漂流日誌

札幌のNPO「訪問と居場所 漂流教室」のブログです。活動内容や教育関連の情報、スタッフの日常などを書いています。2002年より毎日更新

食事がらみの一日と懇談会の事

■用事があったので、漂着教室に朝から。午前中、子供と東急ハンズにて買い物。カクテルを作る練習をしてみたいとのことで、シェーカーなどのセットを買う。帰り道、暑いのでパインの氷菓を食べつつ歩いた。昼ご飯は相馬氏の手抜きカレー。ただし、昨日と制作方法は違う。うまかった。午後、運動。キャッチボールやバドミントンなど。途中、夕刻より外のグラウンドでは近隣の子供ら向けのキャンプが始まることを、最近、グラウンドで遊んでいて知り合いになった子供らに教えてもらう。彼らは卓球をしにきたりもしている。こうやって少しずつ仲良くなっていくうちに、繋がるかもね。夜、スタッフの高橋さんが花火を見に来る。八時で篠村くんの迎えに行き、戻ってきたら花火は終わっていた。ちょい残念。三人で夕飯を食べて帰る。

■問い合わせ一件。以前説明訪問に行ったところからも連絡。そして明日は説明訪問。夏休みだというのに、連絡は止まない。

■ぼくの料理は本格的ということになっているらしい。結構手を抜いているつもりなんだけどね。

■市教委と民間団体の懇談の話し。参加団体は漂流教室以外に

  • 札幌自由が丘学園
  • 北海道自由が丘学園
  • フリースクールそら
  • どろんこクラブ
  • 札幌VO
  • 訪問・外出サポートドルフィン

の7団体。前回より増えた。市教委からは指導室指導担当の係長二名と課長一名。

■課長の挨拶の後、不登校児童生徒の状況についての話しがあった。平成19年度(昨年)の不登校児童生徒数は、来週頭でないと公表できないので実数は出されなかったが、全体としては増加しているとのこと。因みに平成18年度は小中合計で1555人であるので、増加しているということは1600人前後になっているということだろう。
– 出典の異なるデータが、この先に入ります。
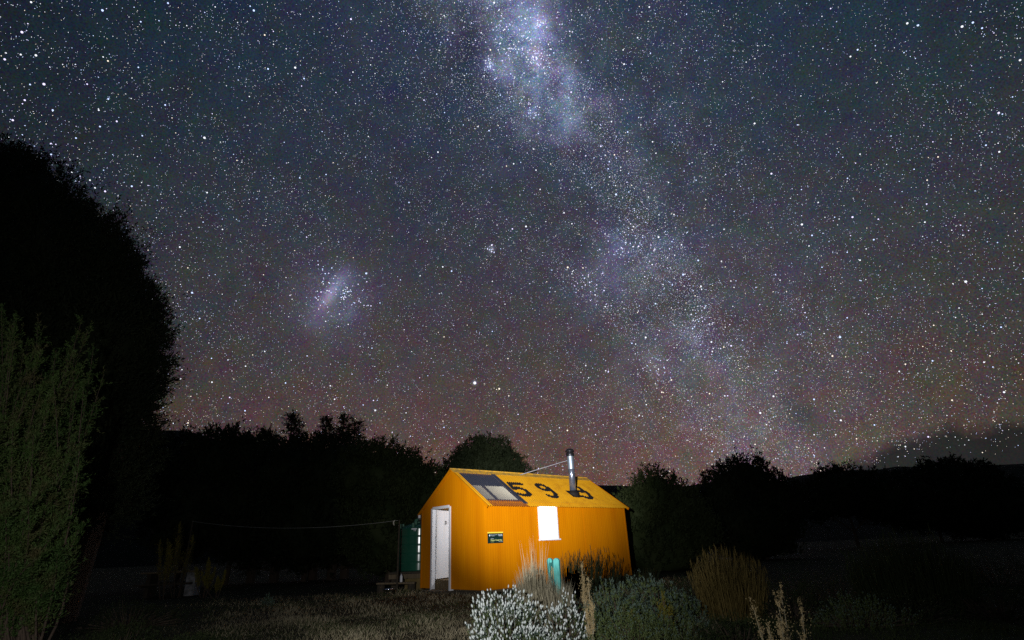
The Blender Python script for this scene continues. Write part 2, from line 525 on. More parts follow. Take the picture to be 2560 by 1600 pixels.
def build_sky():
    rng = np.random.default_rng(42)
    R = 4000.0
    # dome
    nu, nv = 96, 40
    V, F = [], []
    for j in range(nv + 1):
        th = -0.12 + (PI / 2 + 0.12) * j / nv
        for i in range(nu):
            ph = 2 * PI * i / nu
            V.append((R * math.cos(th) * math.sin(ph), R * math.cos(th) * math.cos(ph), R * math.sin(th)))
    for j in range(nv):
        for i in range(nu):
            F.append((j * nu + i, j * nu + (i + 1) % nu, (j + 1) * nu + (i + 1) % nu, (j + 1) * nu + i))
    parts = [(np.array(V), np.array(F), 0)]
    # star directions
    D = sphere_dirs(1500000, rng)
    D = D[(D[:, 2] > 0.02) & (D[:, 1] > 0.05)]
    s, al = D @ MWN, D @ MWA
    k1 = np.sin(D @ np.array([17., 9, 23]) + 2 * np.sin(D @ np.array([11., -19, 7]))) * np.sin(D @ np.array([-13., 21, 5]) + 1.3)
    wgt = 0.20 + 0.75 * np.exp(-(s / 0.13) ** 2) * (0.8 + 0.5 * k1) * np.clip(al, 0.4, 1) + 0.10 * k1
    wgt += 0.25 * np.exp(-((al - 0.55) / 0.25) ** 2) * np.exp(-(s / 0.4) ** 2)
    wgt *= 1 - 0.75 * np.exp(-((s - 0.10) / 0.04) ** 2) * np.clip(0.5 + k1, 0, 1)
    wgt *= np.clip(0.45 + D[:, 2] * 3.0, 0, 1)
    wgt *= np.clip(((D @ ray(1420, 640)) - 0.35) / 0.35, 0.35, 1)
    keep = rng.uniform(size=len(D)) < wgt * 0.95
    eaz = np.arctan2(D[:, 0], D[:, 1])
    keep &= ~((eaz > .42) & (D[:, 2] < .15 * eaz + .004 + .010 * np.sin(eaz * 31 + 1) + rng.normal(size=len(D)) * .012))       # behind the cloud bank
    D = D[keep]
    n = len(D)
    area = 0.026 * rng.uniform(0.0004, 1, n) ** -0.56           # in pixels of the final picture
    area = np.clip(area, 0, 1.6)
    px = 2.5 / FPX * R
    rad = np.sqrt(area / 2.0) * px
    tint = rng.choice(4, n, p=[0.42, 0.33, 0.10, 0.15])
    low = D[:, 2] < 0.28
    tint[low & (rng.uniform(size=n) < 0.35)] = 2
    extra = []
    for x, y, rr, t in [(1187, 957, 2.6, 0), (1095, 380, 1.25, 0), (1281, 572, 1.2, 3), (1510, 726, 1.15, 3), (1340, 425, 1.1, 0), (1195, 316, 1.0, 0),
                        (1172, 300, .7, 0), (1594, 94, 1.0, 0), (1626, 133, .9, 1), (1060, 250, 1.0, 3), (1685, 536, 1.1, 0), (1602, 312, .9, 0),
                        (2035, 998, 1.25, 1), (2248, 928, 1.0, 0), (2186, 1062, 1.0, 1), (1780, 1128, 1.2, 1), (1834, 1103, .9, 0), (1950, 700, .9, 0),
                        (2150, 650, 1.1, 0), (2312, 555, 1.0, 0), (2150, 385, .9, 0), (2268, 58, 1.3, 0), (2295, 63, 1.2, 1), (2405, 66, 1.4, 0),
                        (2432, 56, 1.2, 1), (2455, 70, 1.0, 1), (2550, 150, 1.2, 0), (2126, 141, 1.1, 0), (2144, 124, 1.1, 1), (1646, 922, 1.0, 0),
                        (1660, 918, 1.0, 1), (1598, 1038, 1.1, 0), (1606, 1040, .8, 0), (1648, 826, .9, 0), (1890, 718, .9, 1), (1835, 718, .9, 0),
                        (55, 80, 1.4, 3), (90, 138, 1.3, 0), (110, 210, 1.5, 3), (52, 136, 1.0, 0), (12, 148, 1.2, 3), (32, 300, 1.2, 3), (132, 275, 1.1, 1),
                        (62, 250, 1.1, 3), (78, 5, 1.1, 0), (247, 275, 1.0, 0), (292, 303, 1.1, 3), (250, 316, 1.0, 1), (218, 210, .9, 3), (346, 168, .9, 1),
                        (258, 142, .8, 0), (270, 152, 1.0, 2), (352, 54, .9, 1), (225, 450, 1.0, 0), (263, 478, 1.2, 3), (180, 430, .9, 0), (530, 955, 1.1, 0),
                        (614, 915, 1.0, 0), (714, 957, 1.1, 1), (738, 1030, 1.1, 1), (470, 1057, 1.0, 2), (672, 993, .9, 0), (930, 870, .9, 1), (1110, 1068, 1.0, 1),
                        (1376, 1076, .9, 3), (908, 1012, .9, 1), (1026, 1090, .8, 1), (725, 738, .8, 3), (917, 704, .9, 3), (861, 733, 1.0, 1), (950, 757, .9, 1),
                        (910, 763, .8, 3), (2345, 392, .9, 2), (2510, 980, 1.2, 0), (2380, 1000, 1.0, 2), (2460, 905, 1.0, 0), (1500, 320, .9, 0), (1226, 165, 1.1, 1),
                        (1212, 175, .8, 1), (1222, 150, .8, 1), (1332, 141, 1.2, 0), (1341, 144, 1.3, 0), (1350, 63, 1.1, 1), (1352, 160, .9, 3), (1374, 168, .9, 1)]:
        extra.append((ray(x, y), rr * 0.56 * px, t))
    for x, y, sg, m in [(1228, 622, 6, 12), (1330, 282, 9, 18), (1222, 160, 10, 16), (1340, 142, 16, 40), (1350, 62, 9, 16), (1630, 915, 22, 22), (1660, 620, 26, 24),
                        (1560, 600, 34, 60), (1475, 705, 24, 26), (835, 735, 36, 70), (868, 725, 10, 14), (1740, 820, 22, 26), (1310, 90, 60, 160), (2010, 690, 60, 10)]:
        for _ in range(m):
            extra.append((ray(x + rng.normal() * sg, y + rng.normal() * sg), px * rng.uniform(0.22, 0.55), int(rng.choice([0, 1, 3]))))
    D = np.concatenate([D, np.array([e[0] for e in extra])])
    rad = np.concatenate([rad, np.array([e[1] for e in extra])])
    tint = np.concatenate([tint, np.array([e[2] for e in extra])])
    n = len(D)
    t1 = unit(np.cross(D, np.array([0.2, 0.1, 1.0])))
    t2 = np.cross(D, t1)
    C = D * (R * 0.975)
    ang = rng.uniform(0, 2 * PI, n)[:, None]
    a1 = (t1 * np.cos(ang) + t2 * np.sin(ang)) * rad[:, None]
    a2 = (-t1 * np.sin(ang) + t2 * np.cos(ang)) * rad[:, None]
    # six-cornered discs, as two quads
    h = math.sqrt(3) / 2
    P = [C + a1, C + a1 * .5 + a2 * h, C - a1 * .5 + a2 * h, C - a1, C - a1 * .5 - a2 * h, C + a1 * .5 - a2 * h]
    V = np.stack(P, 1).reshape(-1, 3)
    i = np.arange(n)[:, None] * 6
    for t in range(4):
        sel = i[tint == t]
        F = np.concatenate([sel + np.array([[0, 1, 2, 3]]), sel + np.array([[0, 3, 4, 5]])])
        parts.append((V if t == 0 else np.zeros((0, 3)), F if t == 0 else F, t + 1))
    # all stars share the vertex block that came with the first tint
    Vd, nd = parts[0][0], len(parts[0][0])
    VV = np.concatenate([Vd, V])
    FF = np.concatenate([parts[0][1]] + [p[1] + nd for p in parts[1:]])
    MM = np.concatenate([np.full(len(p[1]), p[2]) for p in parts])
    o = big_mesh('sky', VV, FF, [SKY] + STAR_M, mi=MM)
    o['kind'] = 'structure'
    o['label'] = 'starry night sky with the pale band of the galaxy'
    print('stars', n)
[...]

スクールカウンセラーを入れたので減少しました、と分析していた平成17年度以降増加の一途を辿っているわけで、不登校児童生徒数の減少の方策としてのスクールカウンセラー全校配置には、効果無しという評価を出してもいいのではないだろうか。また、文科省からはスクールソーシャルワーカーの配置を指導されているので、札幌市教委も二名のスクールソーシャルワーカーを雇用したとのこと。これは公募ではなく、スクールソーシャルワーカーの協会に持ちかけて推薦してもらったという。二名でどれほどのことができるかは疑問だが、とりあえず試験的にということだろうか。後、二学期に入ってから、いくつかの施設を担当者が見学に回るそうだ。連携の一環ということなのかな。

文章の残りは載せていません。